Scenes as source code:

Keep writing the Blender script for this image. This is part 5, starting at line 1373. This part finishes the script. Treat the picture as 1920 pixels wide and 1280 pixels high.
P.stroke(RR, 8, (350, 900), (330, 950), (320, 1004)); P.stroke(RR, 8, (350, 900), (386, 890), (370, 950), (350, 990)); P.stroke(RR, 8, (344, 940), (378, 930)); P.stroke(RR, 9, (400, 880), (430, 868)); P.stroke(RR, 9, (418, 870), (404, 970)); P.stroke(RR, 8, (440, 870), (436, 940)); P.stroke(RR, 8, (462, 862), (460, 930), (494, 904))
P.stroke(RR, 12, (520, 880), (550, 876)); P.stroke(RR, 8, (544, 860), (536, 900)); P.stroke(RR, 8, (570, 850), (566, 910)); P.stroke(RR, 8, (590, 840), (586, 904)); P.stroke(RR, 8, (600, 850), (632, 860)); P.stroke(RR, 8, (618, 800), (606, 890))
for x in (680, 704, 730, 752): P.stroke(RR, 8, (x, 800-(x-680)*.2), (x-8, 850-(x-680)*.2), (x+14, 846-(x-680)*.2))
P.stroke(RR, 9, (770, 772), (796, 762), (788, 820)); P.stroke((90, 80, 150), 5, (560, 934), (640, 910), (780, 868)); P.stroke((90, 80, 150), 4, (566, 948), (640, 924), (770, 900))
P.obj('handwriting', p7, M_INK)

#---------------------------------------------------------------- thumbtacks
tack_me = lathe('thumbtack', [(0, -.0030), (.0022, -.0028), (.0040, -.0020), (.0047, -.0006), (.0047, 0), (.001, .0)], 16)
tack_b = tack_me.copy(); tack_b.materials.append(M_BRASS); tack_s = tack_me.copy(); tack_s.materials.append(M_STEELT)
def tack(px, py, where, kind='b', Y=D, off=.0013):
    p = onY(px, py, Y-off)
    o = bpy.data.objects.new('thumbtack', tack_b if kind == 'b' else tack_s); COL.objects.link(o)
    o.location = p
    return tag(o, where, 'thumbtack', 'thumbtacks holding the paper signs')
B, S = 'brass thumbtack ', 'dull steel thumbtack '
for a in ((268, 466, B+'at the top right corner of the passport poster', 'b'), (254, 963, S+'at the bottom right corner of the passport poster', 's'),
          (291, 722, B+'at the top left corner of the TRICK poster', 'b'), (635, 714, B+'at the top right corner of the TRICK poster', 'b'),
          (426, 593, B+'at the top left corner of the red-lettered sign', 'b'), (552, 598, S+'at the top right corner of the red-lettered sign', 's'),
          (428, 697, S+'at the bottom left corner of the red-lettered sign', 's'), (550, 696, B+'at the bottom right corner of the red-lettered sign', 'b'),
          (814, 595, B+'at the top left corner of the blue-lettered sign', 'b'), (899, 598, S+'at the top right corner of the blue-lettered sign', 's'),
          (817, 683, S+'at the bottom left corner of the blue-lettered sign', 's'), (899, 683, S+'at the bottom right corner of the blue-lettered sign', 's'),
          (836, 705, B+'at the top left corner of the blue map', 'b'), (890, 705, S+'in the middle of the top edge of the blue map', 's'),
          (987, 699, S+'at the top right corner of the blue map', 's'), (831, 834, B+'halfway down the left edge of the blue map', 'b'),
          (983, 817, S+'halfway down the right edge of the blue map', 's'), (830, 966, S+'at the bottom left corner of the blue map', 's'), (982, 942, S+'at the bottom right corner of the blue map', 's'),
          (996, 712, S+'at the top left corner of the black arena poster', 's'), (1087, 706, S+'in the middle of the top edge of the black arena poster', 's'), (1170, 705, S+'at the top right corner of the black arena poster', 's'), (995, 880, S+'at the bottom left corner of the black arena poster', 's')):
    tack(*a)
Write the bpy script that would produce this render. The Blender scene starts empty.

### Set exercise
Set down exactly the lines that begin the records and continue through the line bearing "P.obj('handwriting', p7, M_INK)"; include both ends.

### The result
Keep writing the Blender script for this image. This is part 5, starting at line 1373. This part finishes the script. Treat the picture as 1920 pixels wide and 1280 pixels high.
P.stroke(RR, 8, (350, 900), (330, 950), (320, 1004)); P.stroke(RR, 8, (350, 900), (386, 890), (370, 950), (350, 990)); P.stroke(RR, 8, (344, 940), (378, 930)); P.stroke(RR, 9, (400, 880), (430, 868)); P.stroke(RR, 9, (418, 870), (404, 970)); P.stroke(RR, 8, (440, 870), (436, 940)); P.stroke(RR, 8, (462, 862), (460, 930), (494, 904))
P.stroke(RR, 12, (520, 880), (550, 876)); P.stroke(RR, 8, (544, 860), (536, 900)); P.stroke(RR, 8, (570, 850), (566, 910)); P.stroke(RR, 8, (590, 840), (586, 904)); P.stroke(RR, 8, (600, 850), (632, 860)); P.stroke(RR, 8, (618, 800), (606, 890))
for x in (680, 704, 730, 752): P.stroke(RR, 8, (x, 800-(x-680)*.2), (x-8, 850-(x-680)*.2), (x+14, 846-(x-680)*.2))
P.stroke(RR, 9, (770, 772), (796, 762), (788, 820)); P.stroke((90, 80, 150), 5, (560, 934), (640, 910), (780, 868)); P.stroke((90, 80, 150), 4, (566, 948), (640, 924), (770, 900))
P.obj('handwriting', p7, M_INK)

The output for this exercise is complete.